-- MATERIAL SUPPLIED --
========================================

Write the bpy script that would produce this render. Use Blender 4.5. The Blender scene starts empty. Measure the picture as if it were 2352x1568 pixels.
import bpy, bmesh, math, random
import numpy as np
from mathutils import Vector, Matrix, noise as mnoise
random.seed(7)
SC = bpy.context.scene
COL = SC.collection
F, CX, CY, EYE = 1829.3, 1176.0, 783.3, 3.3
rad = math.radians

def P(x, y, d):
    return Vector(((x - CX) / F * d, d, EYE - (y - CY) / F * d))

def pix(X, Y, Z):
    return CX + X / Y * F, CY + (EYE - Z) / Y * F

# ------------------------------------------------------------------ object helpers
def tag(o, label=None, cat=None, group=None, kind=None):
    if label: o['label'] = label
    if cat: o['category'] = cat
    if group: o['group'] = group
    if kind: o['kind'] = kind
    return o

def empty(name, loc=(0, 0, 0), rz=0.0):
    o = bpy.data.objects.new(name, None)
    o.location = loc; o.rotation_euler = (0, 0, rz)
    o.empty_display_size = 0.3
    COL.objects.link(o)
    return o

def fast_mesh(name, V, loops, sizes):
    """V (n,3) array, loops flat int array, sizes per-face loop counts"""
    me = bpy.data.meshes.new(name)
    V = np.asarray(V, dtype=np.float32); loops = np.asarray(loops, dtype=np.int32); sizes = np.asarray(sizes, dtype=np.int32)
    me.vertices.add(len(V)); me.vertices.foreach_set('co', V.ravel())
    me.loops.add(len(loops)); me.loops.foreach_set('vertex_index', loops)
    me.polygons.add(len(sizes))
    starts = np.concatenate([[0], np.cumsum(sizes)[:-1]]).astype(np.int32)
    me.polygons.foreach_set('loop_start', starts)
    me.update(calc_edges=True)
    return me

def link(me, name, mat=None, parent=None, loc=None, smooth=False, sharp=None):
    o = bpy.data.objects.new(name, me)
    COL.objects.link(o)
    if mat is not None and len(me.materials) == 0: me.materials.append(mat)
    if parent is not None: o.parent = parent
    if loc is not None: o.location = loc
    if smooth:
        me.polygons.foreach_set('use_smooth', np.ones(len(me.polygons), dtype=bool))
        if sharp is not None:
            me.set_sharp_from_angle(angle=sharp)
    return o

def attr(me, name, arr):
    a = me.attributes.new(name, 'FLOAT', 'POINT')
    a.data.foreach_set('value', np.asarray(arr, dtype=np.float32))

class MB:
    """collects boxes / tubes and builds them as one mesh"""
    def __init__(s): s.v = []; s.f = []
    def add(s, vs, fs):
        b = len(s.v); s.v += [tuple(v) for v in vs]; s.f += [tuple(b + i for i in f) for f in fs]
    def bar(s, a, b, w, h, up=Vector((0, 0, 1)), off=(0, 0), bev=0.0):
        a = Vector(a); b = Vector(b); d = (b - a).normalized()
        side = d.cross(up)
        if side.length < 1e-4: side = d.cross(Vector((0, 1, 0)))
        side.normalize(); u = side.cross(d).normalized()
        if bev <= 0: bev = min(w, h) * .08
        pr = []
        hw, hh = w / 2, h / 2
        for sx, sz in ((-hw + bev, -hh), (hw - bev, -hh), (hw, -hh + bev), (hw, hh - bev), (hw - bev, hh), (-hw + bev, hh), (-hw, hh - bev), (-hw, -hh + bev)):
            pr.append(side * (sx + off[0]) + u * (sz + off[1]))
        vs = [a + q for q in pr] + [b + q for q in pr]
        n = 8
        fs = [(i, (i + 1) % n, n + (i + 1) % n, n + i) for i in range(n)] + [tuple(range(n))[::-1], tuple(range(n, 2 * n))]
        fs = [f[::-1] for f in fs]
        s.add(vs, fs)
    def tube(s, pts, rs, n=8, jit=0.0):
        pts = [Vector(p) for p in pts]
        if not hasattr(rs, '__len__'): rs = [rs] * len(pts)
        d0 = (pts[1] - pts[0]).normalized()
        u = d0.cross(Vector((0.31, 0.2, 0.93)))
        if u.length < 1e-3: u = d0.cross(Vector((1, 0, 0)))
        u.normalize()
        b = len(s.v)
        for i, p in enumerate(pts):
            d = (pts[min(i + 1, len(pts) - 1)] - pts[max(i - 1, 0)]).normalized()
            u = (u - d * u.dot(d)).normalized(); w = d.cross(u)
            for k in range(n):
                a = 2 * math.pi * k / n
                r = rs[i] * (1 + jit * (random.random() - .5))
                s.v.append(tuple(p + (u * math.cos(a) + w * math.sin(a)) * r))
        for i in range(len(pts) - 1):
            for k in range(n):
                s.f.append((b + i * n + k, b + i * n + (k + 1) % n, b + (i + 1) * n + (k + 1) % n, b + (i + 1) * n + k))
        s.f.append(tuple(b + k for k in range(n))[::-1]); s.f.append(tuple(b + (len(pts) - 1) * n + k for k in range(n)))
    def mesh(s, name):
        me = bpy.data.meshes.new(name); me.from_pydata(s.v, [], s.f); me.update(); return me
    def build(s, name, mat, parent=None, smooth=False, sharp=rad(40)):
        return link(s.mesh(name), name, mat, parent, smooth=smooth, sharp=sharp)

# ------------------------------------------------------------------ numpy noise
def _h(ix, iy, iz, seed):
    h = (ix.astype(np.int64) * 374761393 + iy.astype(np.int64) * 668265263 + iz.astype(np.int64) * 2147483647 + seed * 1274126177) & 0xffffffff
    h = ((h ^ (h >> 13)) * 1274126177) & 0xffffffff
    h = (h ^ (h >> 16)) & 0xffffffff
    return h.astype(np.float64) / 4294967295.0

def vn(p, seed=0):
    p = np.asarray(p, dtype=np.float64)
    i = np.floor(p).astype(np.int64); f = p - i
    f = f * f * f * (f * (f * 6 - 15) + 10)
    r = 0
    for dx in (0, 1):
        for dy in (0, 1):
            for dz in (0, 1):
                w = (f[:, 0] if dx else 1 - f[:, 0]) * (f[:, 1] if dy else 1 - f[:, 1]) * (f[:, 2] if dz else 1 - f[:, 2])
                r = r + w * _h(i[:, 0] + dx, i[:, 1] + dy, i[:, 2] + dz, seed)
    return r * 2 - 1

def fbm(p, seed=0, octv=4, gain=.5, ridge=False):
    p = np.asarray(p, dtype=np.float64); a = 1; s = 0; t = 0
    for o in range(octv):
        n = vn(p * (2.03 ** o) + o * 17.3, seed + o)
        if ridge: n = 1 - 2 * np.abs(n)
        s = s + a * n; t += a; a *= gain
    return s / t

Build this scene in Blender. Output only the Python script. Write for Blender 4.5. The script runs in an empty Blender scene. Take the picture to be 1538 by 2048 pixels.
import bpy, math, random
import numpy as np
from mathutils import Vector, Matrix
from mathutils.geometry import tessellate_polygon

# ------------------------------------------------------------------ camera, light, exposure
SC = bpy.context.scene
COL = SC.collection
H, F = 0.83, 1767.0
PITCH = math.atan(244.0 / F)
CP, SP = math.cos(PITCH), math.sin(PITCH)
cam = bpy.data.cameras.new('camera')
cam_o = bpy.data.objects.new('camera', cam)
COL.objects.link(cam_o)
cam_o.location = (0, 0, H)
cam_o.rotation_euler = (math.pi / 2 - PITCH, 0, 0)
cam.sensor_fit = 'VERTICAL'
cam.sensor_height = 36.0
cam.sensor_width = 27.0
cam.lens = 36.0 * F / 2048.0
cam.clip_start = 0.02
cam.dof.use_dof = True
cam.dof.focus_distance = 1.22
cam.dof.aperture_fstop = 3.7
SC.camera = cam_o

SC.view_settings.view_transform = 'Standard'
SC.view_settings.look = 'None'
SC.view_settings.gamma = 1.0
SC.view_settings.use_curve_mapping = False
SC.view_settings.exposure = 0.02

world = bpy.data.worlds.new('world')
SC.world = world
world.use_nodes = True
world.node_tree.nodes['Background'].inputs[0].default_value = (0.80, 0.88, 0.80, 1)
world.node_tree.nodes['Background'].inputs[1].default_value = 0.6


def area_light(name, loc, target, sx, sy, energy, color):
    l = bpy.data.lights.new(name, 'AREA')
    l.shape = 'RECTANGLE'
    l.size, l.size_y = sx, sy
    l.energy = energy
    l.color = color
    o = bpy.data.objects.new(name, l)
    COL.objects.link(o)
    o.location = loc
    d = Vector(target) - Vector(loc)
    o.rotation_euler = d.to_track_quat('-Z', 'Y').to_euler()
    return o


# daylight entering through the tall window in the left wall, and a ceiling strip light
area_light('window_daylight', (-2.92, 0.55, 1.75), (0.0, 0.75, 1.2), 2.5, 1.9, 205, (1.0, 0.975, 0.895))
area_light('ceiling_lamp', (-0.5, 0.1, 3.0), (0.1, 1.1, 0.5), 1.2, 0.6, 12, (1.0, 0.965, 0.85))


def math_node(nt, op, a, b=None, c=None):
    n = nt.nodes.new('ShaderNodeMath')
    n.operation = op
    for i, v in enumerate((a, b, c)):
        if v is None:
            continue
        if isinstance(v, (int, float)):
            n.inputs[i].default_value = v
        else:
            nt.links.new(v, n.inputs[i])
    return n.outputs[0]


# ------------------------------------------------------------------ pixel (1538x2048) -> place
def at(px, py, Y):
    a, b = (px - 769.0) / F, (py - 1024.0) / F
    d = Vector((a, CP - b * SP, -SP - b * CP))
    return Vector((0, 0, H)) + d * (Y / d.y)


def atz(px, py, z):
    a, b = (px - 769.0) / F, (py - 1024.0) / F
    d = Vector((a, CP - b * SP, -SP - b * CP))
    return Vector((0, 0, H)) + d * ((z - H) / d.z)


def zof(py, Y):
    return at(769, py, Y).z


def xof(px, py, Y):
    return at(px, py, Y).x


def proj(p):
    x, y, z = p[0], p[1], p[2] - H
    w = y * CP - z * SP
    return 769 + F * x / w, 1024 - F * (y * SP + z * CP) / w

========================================

-- PROBLEM DESCRIPTION --
Copy each line of the preceding data that contains the string "starts".

-- OUTPUT FOR THIS EXERCISE --
Write the bpy script that would produce this render. Use Blender 4.5. The Blender scene starts empty. Measure the picture as if it were 2352x1568 pixels.
    starts = np.concatenate([[0], np.cumsum(sizes)[:-1]]).astype(np.int32)
    me.polygons.foreach_set('loop_start', starts)